* What the exercise asks:
Transcribe exactly the span of lines that begins the records and ends with the line holding "COL = SC.collection", both boundary lines included.

* Extracted entries:
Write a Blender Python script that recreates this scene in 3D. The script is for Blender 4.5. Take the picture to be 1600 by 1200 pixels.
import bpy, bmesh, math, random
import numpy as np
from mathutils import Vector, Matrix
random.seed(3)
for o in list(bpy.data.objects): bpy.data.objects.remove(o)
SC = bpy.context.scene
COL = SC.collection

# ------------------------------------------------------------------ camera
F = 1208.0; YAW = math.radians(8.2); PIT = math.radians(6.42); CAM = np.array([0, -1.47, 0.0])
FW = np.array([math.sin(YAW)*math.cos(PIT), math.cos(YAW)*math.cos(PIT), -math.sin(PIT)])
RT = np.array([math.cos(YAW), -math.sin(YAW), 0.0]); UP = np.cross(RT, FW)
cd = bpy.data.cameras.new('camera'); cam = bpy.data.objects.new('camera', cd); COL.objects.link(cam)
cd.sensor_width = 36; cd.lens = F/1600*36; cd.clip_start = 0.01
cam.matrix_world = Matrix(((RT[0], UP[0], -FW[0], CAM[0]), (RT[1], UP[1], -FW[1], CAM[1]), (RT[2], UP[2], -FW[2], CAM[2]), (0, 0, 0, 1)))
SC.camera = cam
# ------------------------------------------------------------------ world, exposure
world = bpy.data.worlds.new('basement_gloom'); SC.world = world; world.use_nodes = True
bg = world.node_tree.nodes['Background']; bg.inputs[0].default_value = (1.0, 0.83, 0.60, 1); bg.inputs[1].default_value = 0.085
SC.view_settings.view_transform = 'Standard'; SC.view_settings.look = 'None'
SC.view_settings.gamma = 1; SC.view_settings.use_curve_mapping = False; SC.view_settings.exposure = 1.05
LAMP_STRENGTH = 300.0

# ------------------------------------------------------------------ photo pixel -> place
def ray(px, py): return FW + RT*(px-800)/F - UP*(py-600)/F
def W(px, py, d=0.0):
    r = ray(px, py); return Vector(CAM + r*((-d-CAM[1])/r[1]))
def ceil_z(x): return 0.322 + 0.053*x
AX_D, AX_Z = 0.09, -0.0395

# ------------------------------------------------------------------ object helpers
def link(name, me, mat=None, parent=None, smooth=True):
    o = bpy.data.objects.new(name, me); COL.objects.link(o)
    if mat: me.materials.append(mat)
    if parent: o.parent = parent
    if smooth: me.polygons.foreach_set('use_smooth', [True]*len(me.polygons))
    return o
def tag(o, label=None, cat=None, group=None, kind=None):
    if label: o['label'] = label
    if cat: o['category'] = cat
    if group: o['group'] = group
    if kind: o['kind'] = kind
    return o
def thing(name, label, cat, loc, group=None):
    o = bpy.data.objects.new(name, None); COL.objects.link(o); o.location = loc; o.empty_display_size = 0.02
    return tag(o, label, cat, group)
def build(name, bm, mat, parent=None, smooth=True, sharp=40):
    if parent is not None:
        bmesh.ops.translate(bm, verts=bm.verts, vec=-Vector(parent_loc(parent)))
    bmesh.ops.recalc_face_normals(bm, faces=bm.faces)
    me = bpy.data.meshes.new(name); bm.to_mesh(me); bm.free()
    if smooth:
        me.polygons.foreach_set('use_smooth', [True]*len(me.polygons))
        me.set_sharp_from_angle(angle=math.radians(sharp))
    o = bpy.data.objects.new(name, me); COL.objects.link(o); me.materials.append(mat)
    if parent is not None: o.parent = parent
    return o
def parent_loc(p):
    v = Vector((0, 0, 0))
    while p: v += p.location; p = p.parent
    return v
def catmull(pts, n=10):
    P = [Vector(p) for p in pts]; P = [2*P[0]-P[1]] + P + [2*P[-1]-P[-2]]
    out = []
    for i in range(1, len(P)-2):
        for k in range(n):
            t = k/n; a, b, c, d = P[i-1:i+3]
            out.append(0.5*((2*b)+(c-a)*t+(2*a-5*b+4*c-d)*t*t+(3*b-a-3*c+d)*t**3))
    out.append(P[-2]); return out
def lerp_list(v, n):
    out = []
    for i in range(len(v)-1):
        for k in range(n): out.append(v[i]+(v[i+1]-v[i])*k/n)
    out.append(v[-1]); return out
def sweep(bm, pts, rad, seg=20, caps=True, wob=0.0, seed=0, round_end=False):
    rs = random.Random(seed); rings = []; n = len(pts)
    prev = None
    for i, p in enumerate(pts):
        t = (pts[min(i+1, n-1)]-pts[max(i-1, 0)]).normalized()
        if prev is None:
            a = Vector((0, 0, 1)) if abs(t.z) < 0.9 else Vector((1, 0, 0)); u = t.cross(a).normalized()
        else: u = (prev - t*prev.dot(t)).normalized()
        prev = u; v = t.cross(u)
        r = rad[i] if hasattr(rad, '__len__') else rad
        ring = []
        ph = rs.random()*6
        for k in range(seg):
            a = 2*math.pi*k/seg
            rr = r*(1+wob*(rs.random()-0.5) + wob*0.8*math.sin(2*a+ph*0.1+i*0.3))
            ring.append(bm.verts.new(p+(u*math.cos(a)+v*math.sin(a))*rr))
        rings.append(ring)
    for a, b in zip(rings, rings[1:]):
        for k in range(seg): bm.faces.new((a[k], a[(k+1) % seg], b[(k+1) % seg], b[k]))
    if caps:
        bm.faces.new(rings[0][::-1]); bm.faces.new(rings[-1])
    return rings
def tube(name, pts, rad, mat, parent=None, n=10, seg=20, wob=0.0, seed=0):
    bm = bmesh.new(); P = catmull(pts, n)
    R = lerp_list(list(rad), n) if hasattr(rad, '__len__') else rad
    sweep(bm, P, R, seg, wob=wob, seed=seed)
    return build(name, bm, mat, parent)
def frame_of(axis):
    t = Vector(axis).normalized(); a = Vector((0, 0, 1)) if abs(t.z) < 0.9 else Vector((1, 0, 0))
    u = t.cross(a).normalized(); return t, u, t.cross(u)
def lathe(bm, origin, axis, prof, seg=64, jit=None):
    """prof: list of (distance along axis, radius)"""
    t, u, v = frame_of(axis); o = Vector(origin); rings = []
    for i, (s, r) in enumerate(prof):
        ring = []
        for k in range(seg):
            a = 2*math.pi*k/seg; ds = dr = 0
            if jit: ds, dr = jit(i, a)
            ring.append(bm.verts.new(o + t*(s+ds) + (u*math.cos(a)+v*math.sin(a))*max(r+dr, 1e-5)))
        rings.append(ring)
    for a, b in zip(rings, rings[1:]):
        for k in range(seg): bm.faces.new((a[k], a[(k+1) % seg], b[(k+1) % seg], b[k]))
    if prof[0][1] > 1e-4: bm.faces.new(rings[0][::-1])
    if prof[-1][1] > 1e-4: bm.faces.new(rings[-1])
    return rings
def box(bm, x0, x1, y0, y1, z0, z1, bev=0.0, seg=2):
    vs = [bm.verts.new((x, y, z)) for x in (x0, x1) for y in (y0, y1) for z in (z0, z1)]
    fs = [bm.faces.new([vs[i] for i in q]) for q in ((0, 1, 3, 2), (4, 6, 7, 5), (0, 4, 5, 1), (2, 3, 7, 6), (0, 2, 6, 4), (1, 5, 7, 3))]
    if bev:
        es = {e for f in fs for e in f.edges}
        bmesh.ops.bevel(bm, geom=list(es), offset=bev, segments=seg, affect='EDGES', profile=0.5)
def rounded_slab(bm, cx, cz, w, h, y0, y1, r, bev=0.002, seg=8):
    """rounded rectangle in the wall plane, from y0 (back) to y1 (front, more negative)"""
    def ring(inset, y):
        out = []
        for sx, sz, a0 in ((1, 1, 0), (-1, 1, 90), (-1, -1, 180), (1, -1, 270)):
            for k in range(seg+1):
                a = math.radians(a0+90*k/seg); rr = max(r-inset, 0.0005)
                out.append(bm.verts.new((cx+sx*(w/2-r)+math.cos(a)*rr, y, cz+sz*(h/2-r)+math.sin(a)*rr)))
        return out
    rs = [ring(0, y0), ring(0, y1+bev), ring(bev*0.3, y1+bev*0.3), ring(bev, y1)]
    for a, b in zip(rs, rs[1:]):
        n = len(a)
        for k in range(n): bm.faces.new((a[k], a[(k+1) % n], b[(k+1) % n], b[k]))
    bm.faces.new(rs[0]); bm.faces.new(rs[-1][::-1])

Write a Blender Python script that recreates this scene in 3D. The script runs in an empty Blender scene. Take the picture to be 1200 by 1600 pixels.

* Right answer:
Write a Blender Python script that recreates this scene in 3D. The script is for Blender 4.5. Take the picture to be 1600 by 1200 pixels.
import bpy, bmesh, math, random
import numpy as np
from mathutils import Vector, Matrix
random.seed(3)
for o in list(bpy.data.objects): bpy.data.objects.remove(o)
SC = bpy.context.scene
COL = SC.collection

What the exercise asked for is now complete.